Contar historias para asustarnos era algo que en mi infancia hacíamos habitualmente, jugué a eso muchas veces. Cuando la niña de aquella escena abría la puerta de la casa alta lo que salía en tromba era un miedo irracional, y su escalofrío duraba hasta la hora de dormir cuando se apagaban las luces y alrededor de mi cama presentía muchas sombras que acechaban como lobos. Naturalmente, al otro lado de la puerta había un hombre enorme, con zapatones y tornillos en la cabeza como en las viejas películas de James Whale, que había estado esperando el momento de ser liberado. Me fascinaba esa estampa de maldad pero a la vez quería librarme de su recuerdo, y no dejaba de preguntarme por qué esos científicos del cine con los pelos erizados tenían que pasarse el día fabricando monstruos, robots malignos o seres deformes en probetas humeantes y circuitos accionados por palancas. Ese terror de laboratorio que presenta la exposición tiene en aquellas viejas películas un aire a la vez acartonado y tierno, quizá porque vienen desde el espíritu de un siglo en el que los asombrosos descubrimientos de la ciencia parecían trucos de magia. Antes del cine, la literatura había metido el dedo en sus zonas oscuras para tocar asuntos de profundidad filosófica como en La isla del doctor Moreau, de H.G. Wells, o El extraño caso del doctor Jekyll y Mr. Hyde, de Stevenson, que escarban en el turbio revés de la condición humana; o como hizo E.T.A. Hoffmann en El hombre de arena, sin duda para mí la más inquietante, que araña el concepto del miedo hasta las raíces de su naturaleza obsesiva y sus conexiones con el amor, la propia identidad o la familia.

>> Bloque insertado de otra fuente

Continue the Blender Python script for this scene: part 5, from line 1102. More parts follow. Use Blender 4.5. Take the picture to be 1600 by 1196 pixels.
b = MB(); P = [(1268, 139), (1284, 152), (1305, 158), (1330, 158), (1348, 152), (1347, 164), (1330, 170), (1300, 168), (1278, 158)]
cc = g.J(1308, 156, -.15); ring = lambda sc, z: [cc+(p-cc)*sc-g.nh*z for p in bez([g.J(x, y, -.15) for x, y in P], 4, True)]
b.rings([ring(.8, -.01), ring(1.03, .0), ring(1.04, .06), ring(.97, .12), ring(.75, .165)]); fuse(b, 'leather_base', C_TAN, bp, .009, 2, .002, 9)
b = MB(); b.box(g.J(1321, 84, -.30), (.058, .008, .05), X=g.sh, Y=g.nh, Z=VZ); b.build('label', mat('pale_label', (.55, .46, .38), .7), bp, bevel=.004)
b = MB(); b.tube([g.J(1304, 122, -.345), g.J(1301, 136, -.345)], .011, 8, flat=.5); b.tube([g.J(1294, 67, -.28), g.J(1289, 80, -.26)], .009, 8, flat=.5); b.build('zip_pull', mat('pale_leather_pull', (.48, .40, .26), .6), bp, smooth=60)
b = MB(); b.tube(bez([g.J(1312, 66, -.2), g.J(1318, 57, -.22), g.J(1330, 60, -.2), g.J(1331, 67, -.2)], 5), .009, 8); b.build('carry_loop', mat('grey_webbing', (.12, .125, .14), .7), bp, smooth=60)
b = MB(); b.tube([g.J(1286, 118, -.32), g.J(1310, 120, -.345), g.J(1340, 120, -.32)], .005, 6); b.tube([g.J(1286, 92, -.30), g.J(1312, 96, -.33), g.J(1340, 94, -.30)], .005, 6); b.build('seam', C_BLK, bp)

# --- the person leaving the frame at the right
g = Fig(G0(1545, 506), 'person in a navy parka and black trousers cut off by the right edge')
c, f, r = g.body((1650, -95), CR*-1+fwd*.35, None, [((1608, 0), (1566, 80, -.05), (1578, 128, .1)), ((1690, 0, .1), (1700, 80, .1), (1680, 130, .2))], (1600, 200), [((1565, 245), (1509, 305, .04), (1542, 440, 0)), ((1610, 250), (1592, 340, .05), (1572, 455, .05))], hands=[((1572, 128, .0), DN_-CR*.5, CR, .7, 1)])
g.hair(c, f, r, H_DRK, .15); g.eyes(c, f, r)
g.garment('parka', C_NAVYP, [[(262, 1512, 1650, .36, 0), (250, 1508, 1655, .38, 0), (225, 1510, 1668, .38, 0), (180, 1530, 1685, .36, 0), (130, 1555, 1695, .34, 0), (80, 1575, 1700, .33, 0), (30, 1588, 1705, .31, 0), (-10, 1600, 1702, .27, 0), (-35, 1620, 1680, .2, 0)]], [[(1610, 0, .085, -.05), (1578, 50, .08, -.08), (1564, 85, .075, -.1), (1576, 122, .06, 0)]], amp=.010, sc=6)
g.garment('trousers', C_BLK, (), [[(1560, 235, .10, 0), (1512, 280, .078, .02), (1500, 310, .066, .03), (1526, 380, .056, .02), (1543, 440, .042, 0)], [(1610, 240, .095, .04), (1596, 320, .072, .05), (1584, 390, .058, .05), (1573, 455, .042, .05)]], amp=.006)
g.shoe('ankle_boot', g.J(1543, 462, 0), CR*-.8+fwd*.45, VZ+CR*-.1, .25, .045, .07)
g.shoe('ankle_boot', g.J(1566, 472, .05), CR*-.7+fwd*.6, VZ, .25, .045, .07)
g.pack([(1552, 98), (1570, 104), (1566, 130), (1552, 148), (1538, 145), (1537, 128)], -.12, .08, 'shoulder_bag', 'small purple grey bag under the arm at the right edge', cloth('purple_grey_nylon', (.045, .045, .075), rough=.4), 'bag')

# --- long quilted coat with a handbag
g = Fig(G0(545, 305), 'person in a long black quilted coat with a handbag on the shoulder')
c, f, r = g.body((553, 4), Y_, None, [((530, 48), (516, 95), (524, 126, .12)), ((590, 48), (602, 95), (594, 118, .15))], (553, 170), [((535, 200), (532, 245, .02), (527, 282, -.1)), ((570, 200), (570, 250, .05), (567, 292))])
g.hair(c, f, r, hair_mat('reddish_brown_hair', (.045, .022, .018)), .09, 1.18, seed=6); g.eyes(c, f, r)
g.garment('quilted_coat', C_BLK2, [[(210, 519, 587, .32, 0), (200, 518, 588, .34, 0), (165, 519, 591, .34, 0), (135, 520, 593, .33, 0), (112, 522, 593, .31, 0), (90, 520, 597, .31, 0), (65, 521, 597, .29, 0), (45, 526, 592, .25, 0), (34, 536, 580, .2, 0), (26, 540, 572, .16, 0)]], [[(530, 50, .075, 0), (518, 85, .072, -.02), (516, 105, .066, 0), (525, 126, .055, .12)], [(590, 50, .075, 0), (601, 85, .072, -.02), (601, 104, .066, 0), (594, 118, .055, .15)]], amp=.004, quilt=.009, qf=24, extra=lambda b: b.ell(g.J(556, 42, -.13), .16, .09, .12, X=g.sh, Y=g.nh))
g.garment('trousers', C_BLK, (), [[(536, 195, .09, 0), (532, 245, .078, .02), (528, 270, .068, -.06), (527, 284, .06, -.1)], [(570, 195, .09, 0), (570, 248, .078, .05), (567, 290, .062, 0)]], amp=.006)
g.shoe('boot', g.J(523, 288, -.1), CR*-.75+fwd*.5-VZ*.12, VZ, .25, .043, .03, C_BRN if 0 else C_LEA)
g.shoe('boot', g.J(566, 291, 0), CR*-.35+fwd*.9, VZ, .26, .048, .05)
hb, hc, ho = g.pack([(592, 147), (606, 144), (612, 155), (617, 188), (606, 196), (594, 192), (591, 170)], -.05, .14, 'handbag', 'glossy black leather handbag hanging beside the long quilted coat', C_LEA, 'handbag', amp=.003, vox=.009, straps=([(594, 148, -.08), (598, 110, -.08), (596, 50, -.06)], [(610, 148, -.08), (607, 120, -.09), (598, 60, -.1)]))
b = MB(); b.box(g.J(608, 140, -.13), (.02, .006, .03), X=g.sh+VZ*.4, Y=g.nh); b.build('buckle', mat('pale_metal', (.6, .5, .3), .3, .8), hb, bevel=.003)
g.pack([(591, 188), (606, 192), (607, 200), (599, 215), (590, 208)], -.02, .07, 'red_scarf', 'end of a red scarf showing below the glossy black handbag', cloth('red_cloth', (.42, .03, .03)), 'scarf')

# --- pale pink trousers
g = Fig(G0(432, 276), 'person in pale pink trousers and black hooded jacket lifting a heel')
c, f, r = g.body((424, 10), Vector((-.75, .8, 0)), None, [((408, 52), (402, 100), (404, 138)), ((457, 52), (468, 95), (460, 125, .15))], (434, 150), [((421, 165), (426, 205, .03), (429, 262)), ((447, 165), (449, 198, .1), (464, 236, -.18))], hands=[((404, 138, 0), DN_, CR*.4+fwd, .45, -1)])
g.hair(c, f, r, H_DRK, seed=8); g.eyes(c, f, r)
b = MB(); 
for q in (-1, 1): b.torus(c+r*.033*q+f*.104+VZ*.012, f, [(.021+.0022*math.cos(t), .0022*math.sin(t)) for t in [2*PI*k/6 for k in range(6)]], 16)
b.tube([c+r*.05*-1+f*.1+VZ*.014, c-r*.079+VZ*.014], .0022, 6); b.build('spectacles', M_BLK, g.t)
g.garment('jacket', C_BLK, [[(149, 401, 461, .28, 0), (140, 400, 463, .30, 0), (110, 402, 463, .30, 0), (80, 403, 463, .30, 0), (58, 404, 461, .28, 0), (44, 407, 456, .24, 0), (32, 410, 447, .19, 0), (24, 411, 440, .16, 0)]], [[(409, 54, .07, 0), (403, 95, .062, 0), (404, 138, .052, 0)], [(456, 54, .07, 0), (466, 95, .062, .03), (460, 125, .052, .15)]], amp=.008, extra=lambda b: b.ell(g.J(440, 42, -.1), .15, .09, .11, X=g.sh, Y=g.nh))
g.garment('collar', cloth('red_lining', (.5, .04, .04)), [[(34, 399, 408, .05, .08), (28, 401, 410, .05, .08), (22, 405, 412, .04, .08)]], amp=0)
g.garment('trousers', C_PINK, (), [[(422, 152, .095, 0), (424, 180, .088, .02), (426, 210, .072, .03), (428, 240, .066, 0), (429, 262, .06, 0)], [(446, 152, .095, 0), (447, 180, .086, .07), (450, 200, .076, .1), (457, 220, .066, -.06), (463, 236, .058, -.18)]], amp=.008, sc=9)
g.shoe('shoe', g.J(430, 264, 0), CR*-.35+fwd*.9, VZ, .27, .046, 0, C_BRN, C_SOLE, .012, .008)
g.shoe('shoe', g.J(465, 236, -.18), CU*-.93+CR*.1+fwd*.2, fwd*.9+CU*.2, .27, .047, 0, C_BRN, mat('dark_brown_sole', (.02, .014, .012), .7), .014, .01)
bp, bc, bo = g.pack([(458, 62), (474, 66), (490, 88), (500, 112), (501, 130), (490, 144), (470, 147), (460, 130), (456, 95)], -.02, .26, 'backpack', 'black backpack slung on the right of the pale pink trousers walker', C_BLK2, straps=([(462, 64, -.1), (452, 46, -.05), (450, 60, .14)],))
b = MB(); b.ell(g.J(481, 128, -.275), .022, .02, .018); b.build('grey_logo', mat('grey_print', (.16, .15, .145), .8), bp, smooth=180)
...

Como aquella escena del relato que me contaban en el patio escolar, hay otra que sigue intacta en mi memoria: estoy mirando en una televisión panzuda la secuencia en blanco y negro () de la película de Whale en la que el Frankenstein que interpretaba Boris Karloff irrumpe en la orilla de un lago, donde una niña coge margaritas con su gato en los brazos. Tras un breve sobresalto, la niña le toma de la mano —y su mano en la del monstruo es tan liviana que él se detiene a observarla de cerca para comprobar que es real— y le va ofreciendo flores para arrojarlas juntos al agua. Hay ternura en la sonrisa del monstruo, y ese gesto desbarata de golpe mis arquetipos infantiles con una lección acerca del miedo que solo se aprende años después: el mal, lo horrible, muestra también un rostro amable. Es lo que humanizaba al personaje de Mary Shelley frente a esos remedos planos de las películas que los niños de entonces vimos después en tecnicolor. Tenían los ojos vidriosos y había salsa de tomate por todas partes, por eso a veces te daban risa aunque fuera de puro nervio en la oscuridad de la sala, donde comíamos regaliz y pipas hasta reventar echando las cáscaras al suelo. En la exposición se muestran también antiguos fanzines, muñecos de colección, carteles de películas donde las mujeres son rubias, llevan la ropa hecha jirones y tienen cara de pérfidas o gritan, y donde a los monstruos les han puesto un potente foco bajo la barbilla.

Cuanto más abstracto, intangible, más terrorífico es el miedo, más difícil es contarlo. Contemplando estos iconos del terror de entonces, trozos de papel y celuloide ya un poco amarillentos, añoro aquel escalofrío infantil y la simpleza de su lógica. Porque mis miedos van envejeciendo conmigo y se han endurecido, y las escenas de lo que hoy temo se proyectan desde ciertas afirmaciones o dogmas, ilustran los noticiarios o caminan tranquilamente por la calle, y aunque se queden igual en la memoria son, la mayoría de las veces, inenarrables.

‘Terror en el laboratorio: de Frankenstein al doctor Moreau’. Espacio Fundación Telefónica. Fuencarral, 3. Madrid. Hasta octubre 2016.